Я про себя затаила эту мечту и мечтала, что я буду рисовать. В школе все знали, что я хорошо рисую, к 7 ноября, 1 или 9 мая меня снимали с уроков: плакаты рисовать и оформиловкой в сельсовете заниматься. В восьмом классе мы приехали в Минск на экскурсию, и когда проезжали мимо Театрально-художественного института, учительница по русскому языку и литературе сказала: «Лариса, смотри, здесь ты будешь учиться».

Бобруйск. Художественное училище

Малышева: Пришла какая-то газета, и в ней было объявление, что в училище № 15 набирают по специальностям: маляр, резчик по дереву и художник-декоратор. Это было декоративно-прикладное училище в Бобруйске. И отец говорит: вот туда езжай. Я и согласилась.

И меня одну отправили. Все дети приехали с родителями, а я приехала одна, но с папкой своих работ.

На следующее утро, после того как первая группа сдала вступительные экзамены, директор пришел и начал зачитывать: «Остается два человека, остается три человека, остальные заберите свои документы». Я по спискам должна была на второй день поступать. На третий день директор снова вышел, назвал три или четыре фамилии. И среди поступивших — я. Как меня отобрали среди этой толпы? Было человек 15 на место. Я почему-то не сомневалась, что поступлю. Когда я дорвалась до учебы, я делала сразу несколько работ, и никто мне не мешал. Практические занятия — рисунок и живопись вели преподаватели из Витебска, с худграфа [1]. Композицию — два художника, которые закончили Театрально-художественный институт в Минске. Эти преподаватели дали мне уровень, необходимый для поступления дальше.

Тогда, в семидесятых, начиналась эта оголтелая мода на металл. Металл был недорогой материал и все, кто хотел, занимались чеканкой. Возможно, мода пришла из Грузии [2]. По заказу администрации города попросили сделать оформление фасада. Среди групп в училище был конкурс, мой эскиз победил. Это была моя дипломная работа — наивная композиция из металлической полосы с какими-то вставками. Мне дали мне пару человек в помощь, сварили, повесили на место. Так я сделала свой диплом. Это был конец мая, и всех отправили на практику по магазинам. А я сама по себе болтаюсь туда-сюда, бегаю писать этюды, не скучаю. И как-то мой педагог подошел, посмотрел на меня, и сказал: «А ты что болтаешься? Поезжай в Минск, в Театрально-художественный институт скоро экзамены будут».

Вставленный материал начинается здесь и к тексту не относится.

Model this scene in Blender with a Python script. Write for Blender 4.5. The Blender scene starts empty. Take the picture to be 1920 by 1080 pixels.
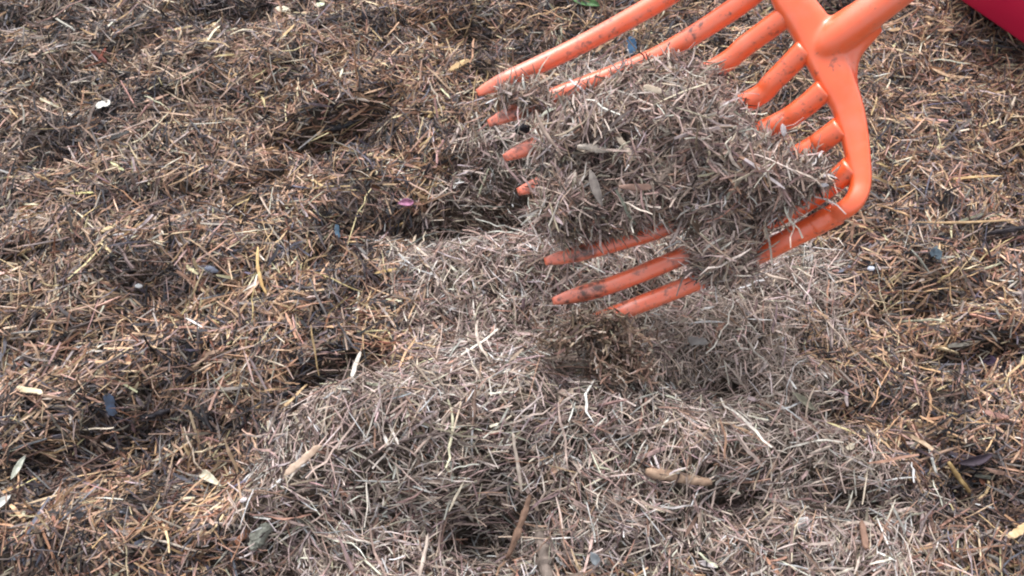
import bpy, math
import numpy as np
from mathutils import Vector, Matrix

# ------------------------------------------------------------------ camera, sky, sun, exposure
scene = bpy.context.scene
COL = scene.collection
rng = np.random.default_rng(11)

CAM_H, PITCH, LENS = 0.56, 57.0, 28.0
cam_d = bpy.data.cameras.new("camera")
cam = bpy.data.objects.new("camera", cam_d)
COL.objects.link(cam)
cam.location = (0, 0, CAM_H)
cam.rotation_euler = (math.radians(90 - PITCH), 0, 0)
cam_d.lens = LENS
cam_d.sensor_width = 36
cam_d.clip_start = 0.01
cam_d.clip_end = 500
cam_d.dof.use_dof = False
scene.camera = cam

SUN_EL, SUN_AZ = math.radians(60), math.radians(-15)     # azimuth measured from +Y towards +X
world = bpy.data.worlds.new("World")
scene.world = world
world.use_nodes = True
wn = world.node_tree
wn.nodes.clear()
w_out = wn.nodes.new("ShaderNodeOutputWorld")
w_bg = wn.nodes.new("ShaderNodeBackground")
w_sky = wn.nodes.new("ShaderNodeTexSky")
w_hsv = wn.nodes.new("ShaderNodeHueSaturation")
w_sky.sky_type = 'NISHITA'
w_sky.sun_disc = False
w_sky.sun_elevation = SUN_EL
w_sky.sun_rotation = SUN_AZ
w_sky.dust_density = 4.0
w_hsv.inputs['Saturation'].default_value = 0.22          # overcast: almost no blue left
w_bg.inputs['Strength'].default_value = 0.135
wn.links.new(w_sky.outputs[0], w_hsv.inputs['Color'])
wn.links.new(w_hsv.outputs[0], w_bg.inputs['Color'])
wn.links.new(w_bg.outputs[0], w_out.inputs['Surface'])

sun_d = bpy.data.lights.new("sun", 'SUN')
sun_d.energy = 1.05
sun_d.angle = math.radians(28)
sun_d.color = (1.0, 0.965, 0.95)
sun = bpy.data.objects.new("sun", sun_d)
COL.objects.link(sun)
sd = Vector((math.sin(SUN_AZ) * math.cos(SUN_EL), math.cos(SUN_AZ) * math.cos(SUN_EL), math.sin(SUN_EL)))
sun.rotation_euler = (-sd).to_track_quat('-Z', 'Y').to_euler()

scene.view_settings.view_transform = 'Standard'
scene.view_settings.look = 'None'
scene.view_settings.exposure = 1.26
scene.view_settings.gamma = 1.0
scene.view_settings.use_curve_mapping = False
scene.render.engine = 'CYCLES'
scene.cycles.max_bounces = 6
scene.cycles.diffuse_bounces = 3
scene.cycles.filter_width = 2.1

# ------------------------------------------------------------------ helpers
def norm(v):
    return v / np.maximum(np.linalg.norm(v, axis=-1, keepdims=True), 1e-9)

CP, SP = math.cos(math.radians(PITCH)), math.sin(math.radians(PITCH))
FOC = LENS / 36.0
CAMP = np.array([0, 0, CAM_H])

def ray(px, py):
    px = np.asarray(px, float); py = np.asarray(py, float)
    x = (px - 960) / 1920; y = (540 - py) / 1920
    fwd = np.array([0, CP, -SP]); up = np.array([0, SP, CP]); rt = np.array([1, 0, 0])
    return x[..., None] * rt + y[..., None] * up + FOC * fwd      # length along view axis = FOC

def P(px, py, depth):                                              # a point at a given distance along the view axis
    d = ray(px, py)
    return CAMP + d * (np.asarray(depth, float) / FOC)[..., None]

def project(p):
    q = p - CAMP
    fwd = np.array([0, CP, -SP]); up = np.array([0, SP, CP])
    z = np.maximum(q @ fwd, 1e-3)
    return 960 + 1920 * FOC * q[..., 0] / z, 540 - 1920 * FOC * (q @ up) / z

def g0(px, py):                                                    # ray meets z = 0
    d = ray(px, py)
    t = -CAM_H / d[..., 2]
    return (CAMP + d * t[..., None])[..., :2]

_LAT = {}
def vnoise(x, y, s, seed):
    if seed not in _LAT:
        _LAT[seed] = np.random.default_rng(seed).random((256, 256)) * 2 - 1
    L = _LAT[seed]
    u, v = x / s + 1000.5, y / s + 1000.5
    i, j = np.floor(u).astype(int), np.floor(v).astype(int)
    fu, fv = u - i, v - j
    fu = fu * fu * fu * (fu * (fu * 6 - 15) + 10); fv = fv * fv * fv * (fv * (fv * 6 - 15) + 10)
    a = L[i % 256, j % 256]; b = L[(i + 1) % 256, j % 256]; c = L[i % 256, (j + 1) % 256]; d = L[(i + 1) % 256, (j + 1) % 256]
    return (a * (1 - fu) + b * fu) * (1 - fv) + (c * (1 - fu) + d * fu) * fv

# ------------------------------------------------------------------ the lie of the heap
BUMPS = [  # pixel x, pixel y, radius x (m), radius y (m), turn (deg), height (m)
    (700, 850, .085, .045, 15, .026), (930, 800, .075, .045, 0, .024), (1180, 860, .10, .05, -8, .016),
    (1450, 860, .11, .05, -20, .020), (850, 560, .085, .050, 10, .016), (1350, 640, .14, .045, 5, .010),
    (885, 395, .085, .030, 4, -.058), (800, 330, .05, .03, 20, -.012), (615, 215, .050, .016, 22, -.034), (540, 250, .03, .012, 35, -.018), (690, 190, .03, .010, 10, -.014),
    (400, 170, .09, .022, 25, .012), (660, 735, .030, .013, 10, -.026), (905, 1010, .030, .016, 0, -.026),
    (1300, 775, .040, .013, 5, -.018), (1360, 965, .030, .016, 20, -.022), (1570, 945, .045, .016, -15, -.022),
    (1890, 640, .050, .014, 5, -.026), (1800, 900, .045, .024, -20, -.024), (1560, 790, .04, .012, 10, -.014),
    (350, 30, .10, .014, 5, -.016), (880, 55, .05, .016, 0, -.016), (250, 520, .11, .030, 20, .012),
    (300, 680, .14, .028, 15, .010), (120, 840, .07, .022, 10, -.018), (340, 900, .06, .02, 10, -.018),
    (730, 270, .035, .035, 0, -.014), (60, 300, .05, .02, 10, -.012), (430, 350, .06, .014, 15, -.016),
    (640, 400, .05, .016, 15, .010), (1750, 560, .07, .016, 12, -.012), (1760, 380, .08, .02, 10, .010),
    (1000, 940, .22, .085, 0, .016), (620, 255, .045, .014, 20, -.020), (500, 300, .06, .012, 25, .010), (200, 1000, .09, .03, 10, .010), (620, 600, .05, .014, 20, -.012),
    (930, 690, .035, .030, 0, .012), (1200, 1040, .06, .02, 0, .012), (820, 930, .04, .015, 0, .010)]
BW = [(g0(a, b), rx, ry, math.radians(t), h) for a, b, rx, ry, t, h in BUMPS]

def H(x, y):
    h = np.zeros_like(x)
    for c, rx, ry, t, hh in BW:
        dx, dy = x - c[0], y - c[1]
        u = (dx * math.cos(t) + dy * math.sin(t)) / rx; v = (-dx * math.sin(t) + dy * math.cos(t)) / ry
        h = h + 1.6 * hh * np.exp(-(u * u + v * v) * 0.9)
    far = np.clip((np.hypot(x, y - .4) - 1.2) / 6, 0, 1)
    h = h + .013 * vnoise(x + .3 * y, y, .12, 1) + .0105 * vnoise(x, y * 1.5, .060, 2)
    u, v = x * .92 + y * .40, y * .92 - x * .40                       # slumped ridges running up to the right
    rd = 1 - np.abs(vnoise(u / 3.2, v, .055, 7)); lft = np.clip((.12 - x + .25 * y) / .15, .25, 1)
    h = h + .012 * (rd ** 3 - .4) * lft
    h = h + .0062 * vnoise(x, y, .024, 3) + .0038 * vnoise(x, y, .012, 4)
    h = h + .10 * far * vnoise(x, y, 1.1, 5) - .25 * far
    return h

def surf_n(x, y, e=.004):
    gx = (H(x + e, y) - H(x - e, y)) / (2 * e); gy = (H(x, y + e) - H(x, y - e)) / (2 * e)
    return norm(np.stack([-gx, -gy, np.ones_like(gx)], -1))

def hit(px, py, lift=0.0):                                          # where the ray from the lens meets the heap
    d = ray(np.atleast_1d(px), np.atleast_1d(py))
    t = (CAM_H - .08) / -d[:, 2]
    for _ in range(400):
        p = CAMP + d * t[:, None]
        gap = p[:, 2] - H(p[:, 0], p[:, 1]) - lift
        t = t + np.clip(gap, 0, None) * .35 + (gap > 1e-4) * 1e-5
    return CAMP + d * t[:, None]

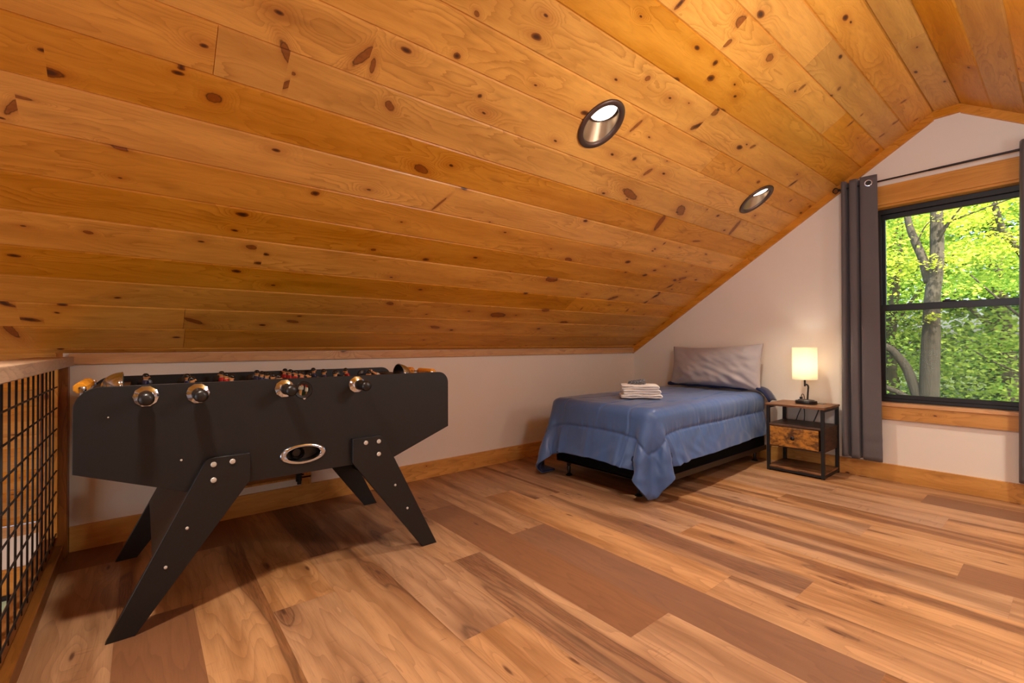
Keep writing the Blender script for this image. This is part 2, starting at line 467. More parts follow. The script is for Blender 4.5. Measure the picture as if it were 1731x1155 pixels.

Минск. Театрально-художественный институт

Малышева: А как поступать? Как я поеду без диплома, без аттестата, у меня же ничего нет. Мне выписали направление, дали характеристику. Я приехала в Минск в начале июля, буквально за два–три дня до того, как экзамены начались. Приезжаю, город не знаю, остановилась в Серебрянке, ехать надо было на Типографскую (сейчас ул. Сурганова). На какое отделение поступать, не знала, хотела на монументальное идти. К нам до этого в училище приезжал студент керамического отделения и рассказывал про интересного художника по металлу, Любимова из Москвы, и что он делает набор студентов на второй год. Стою, смотрю на список отделений: вижу металл. И вдруг у меня прямо внутри что-то щелкнуло, и я пошла на металл.

Почему-то Любимову я понравилась. Когда подавала документы меня спросили: «Почему?», и я рассказала про свою дипломную работу.

Рускевич: Что вам преподавали?

Малышева: Нам преподавали конструирование, композицию и работу в материале. Нас всему учили: и на токарных станках работать, и ковку делать. Единственное что нам не доверяли — это сварку.

Я была единственная девушка на отделении. Учиться было тяжеловато, не все умела, тот же молоток для чеканки заправить. И каждый случай или промах сокурсники комментировали: «Зачем ты сюда пошла?» Как зачем? Вот зачем люди на скульптурное отделение пошли? Это же не сравнить с нашей работой: там нужно делать каркас, формовать, поднимать, а глина тяжелая. Но такое отношение меня так подстегивало. На практических занятиях я очень переживала. Но мне это очень все помогло, я все освоила самостоятельно. А когда знаешь, то уже ничего не страшно. Я старалась и в итоге закончила лучше всех. Зато рисунок, живопись, композиция, тут уже мне никто ничего не смел сказать.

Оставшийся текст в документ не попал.